In an opening that, in retrospect, seems to have influenced J.J Abrams' Star Trek, we are introduced to British aviator Peter Carter (David Niven) and American war volunteer June (Kim Hunter) conversing over the phone as Peter is plummeting to his doom. The two form a connection over phone-line and quickly fall in love but Peter, due to his subsequent crash, is on his way to death. However, he avoids it due to the angels missing him on the way down. The angels are not too happy with this and promptly try to explain to him that he needs to come with them to make up the time. Needless to say he refuses and so Peter & co. proceed to play a game of chess with the forces of the universe.

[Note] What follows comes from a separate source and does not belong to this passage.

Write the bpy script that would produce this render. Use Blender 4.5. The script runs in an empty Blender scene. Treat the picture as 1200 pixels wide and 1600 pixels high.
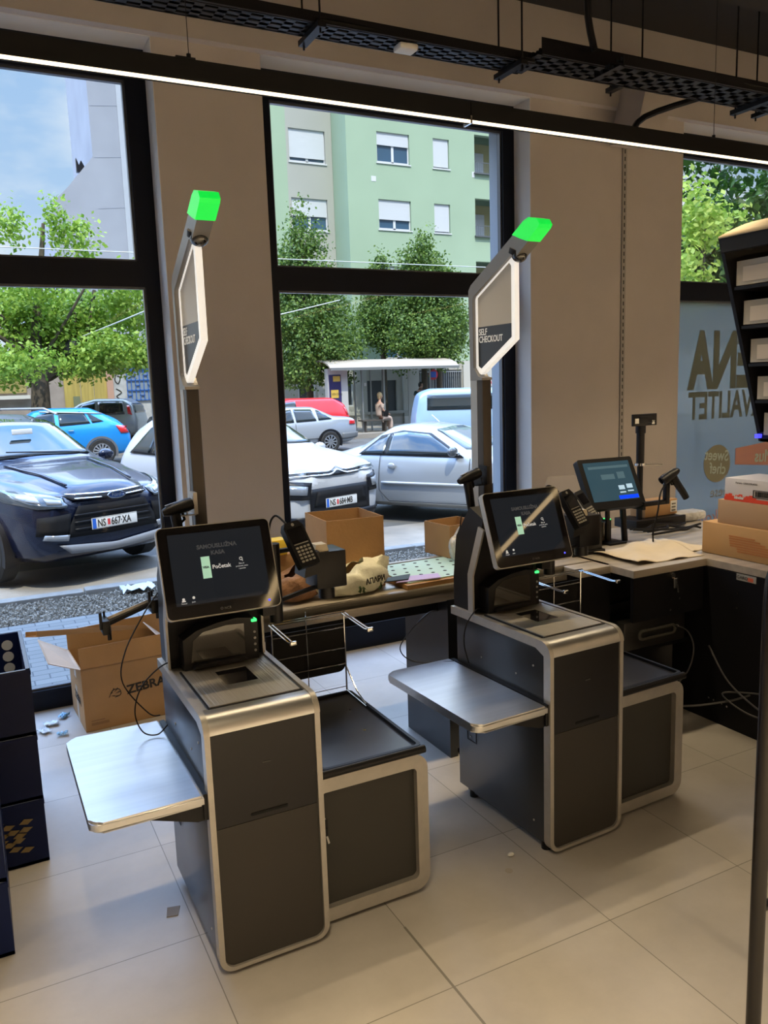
import bpy, bmesh, math, random
from mathutils import Vector, Matrix
from mathutils.bvhtree import BVHTree
import numpy as np

# ------------------------------------------------------------------ camera, world, sun, lamps
S = bpy.context.scene
COL = S.collection
YAW, PIT, ROL, FPX, EYE = 0.46813519, 0.15554192, 0.03375759, 1254.767, 1.75
fw = Vector((math.sin(YAW)*math.cos(PIT), math.cos(YAW)*math.cos(PIT), -math.sin(PIT)))
rt = Vector((math.cos(YAW), -math.sin(YAW), 0))
dn = fw.cross(rt)
cr, sr = math.cos(ROL), math.sin(ROL)
r2 = rt*cr + dn*sr
d2 = -rt*sr + dn*cr
camd = bpy.data.cameras.new('camera')
cam = bpy.data.objects.new('camera', camd); COL.objects.link(cam)
cam.matrix_world = Matrix(((r2.x, -d2.x, -fw.x, 0), (r2.y, -d2.y, -fw.y, 0), (r2.z, -d2.z, -fw.z, EYE), (0, 0, 0, 1)))
camd.sensor_fit = 'VERTICAL'; camd.sensor_height = 32.0; camd.lens = FPX*32.0/1600.0
camd.clip_start = 0.02; camd.clip_end = 500
S.camera = cam
S.view_settings.view_transform = 'Standard'; S.view_settings.look = 'None'
S.view_settings.gamma = 1.0; S.view_settings.exposure = 0.08; S.view_settings.use_curve_mapping = False
S.cycles.max_bounces = 8; S.cycles.transparent_max_bounces = 16
S.cycles.diffuse_bounces = 4; S.cycles.glossy_bounces = 4; S.cycles.transmission_bounces = 6
S.cycles.caustics_reflective = False; S.cycles.caustics_refractive = False
S.cycles.sample_clamp_indirect = 6.0
try:
    S.cycles.use_denoising = True
except Exception: pass

world = bpy.data.worlds.new('sky'); S.world = world; world.use_nodes = True
nt = world.node_tree; nt.nodes.clear()
N = nt.nodes.new; L = nt.links.new
wo = N('ShaderNodeOutputWorld'); bg = N('ShaderNodeBackground'); tc = N('ShaderNodeTexCoord')
sep = N('ShaderNodeSeparateXYZ'); L(tc.outputs['Generated'], sep.inputs[0])
rmp = N('ShaderNodeValToRGB'); L(sep.outputs['Z'], rmp.inputs[0])
e = rmp.color_ramp.elements
e[0].position = 0.0; e[0].color = (0.52, 0.68, 0.88, 1); e[1].position = 0.6; e[1].color = (0.26, 0.47, 0.85, 1)
mp = N('ShaderNodeMapping'); mp.inputs['Scale'].default_value = (2.2, 2.2, 5.0); mp.inputs['Location'].default_value = (0.35, 0.1, 0.4)
L(tc.outputs['Generated'], mp.inputs[0])
nz = N('ShaderNodeTexNoise'); nz.inputs['Scale'].default_value = 1.3; nz.inputs['Detail'].default_value = 7; nz.inputs['Roughness'].default_value = 0.55
L(mp.outputs[0], nz.inputs['Vector'])
cr2 = N('ShaderNodeValToRGB'); L(nz.outputs[0], cr2.inputs[0])
cr2.color_ramp.elements[0].position = 0.38; cr2.color_ramp.elements[1].position = 0.60
mx = N('ShaderNodeMixRGB'); L(cr2.outputs[0], mx.inputs[0]); L(rmp.outputs[0], mx.inputs[1]); mx.inputs[2].default_value = (0.95, 0.97, 1.0, 1)
# added boost: unseen sky above the window view, brightened to throw daylight indoors
zr = N('ShaderNodeMapRange'); L(sep.outputs['Z'], zr.inputs[0]); zr.inputs[1].default_value = .38; zr.inputs[2].default_value = .62; zr.inputs[3].default_value = 1.0; zr.inputs[4].default_value = 10.0
tint = N('ShaderNodeMixRGB'); tint.blend_type = 'MULTIPLY'; tf = N('ShaderNodeMapRange'); L(sep.outputs['Z'], tf.inputs[0]); tf.inputs[1].default_value = .38; tf.inputs[2].default_value = .62
L(tf.outputs[0], tint.inputs[0]); L(mx.outputs[0], tint.inputs[1]); tint.inputs[2].default_value = (.70, .80, 1.0, 1)
yr = N('ShaderNodeMapRange'); L(sep.outputs['Y'], yr.inputs[0]); yr.inputs[1].default_value = -.2; yr.inputs[2].default_value = .3; yr.inputs[3].default_value = .40; yr.inputs[4].default_value = 1.0  # boost kept mostly to the sky half the windows face
ml = N('ShaderNodeMath'); ml.operation = 'MULTIPLY'; L(zr.outputs[0], ml.inputs[0]); L(yr.outputs[0], ml.inputs[1])
L(tint.outputs[0], bg.inputs[0]); L(ml.outputs[0], bg.inputs[1])
L(bg.outputs[0], wo.inputs[0])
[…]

He's helped along the way by Doctor Reeves (Roger Livesey) and the peace-brokering dead Frenchman named Conductor 71 (Marius Goring). And so the film sets up two worlds, the first one is our planet as we know it, the second is a version of the afterlife.

Full of fantastical elements, this is bold stuff from the filmmaking team of Michael Powell and Emeric Pressburger. And, like all of their work, A Matter of Life and Death is full of the odd little touches, such as a a point of view shot of Peter's eye closing comes to mind, that really suit this kind of film. Indeed, the climatic act features a courtroom drama over nationalistic ties that remains truly unique. Direction, as always, is superb; with the Archers choosing to shoot the earth scenes in glorious technicolour and the death scenes in black and white, perhaps to show the unhappy nature of this afterlife, or maybe to just remind us that it might actually all be in our aviator's mind.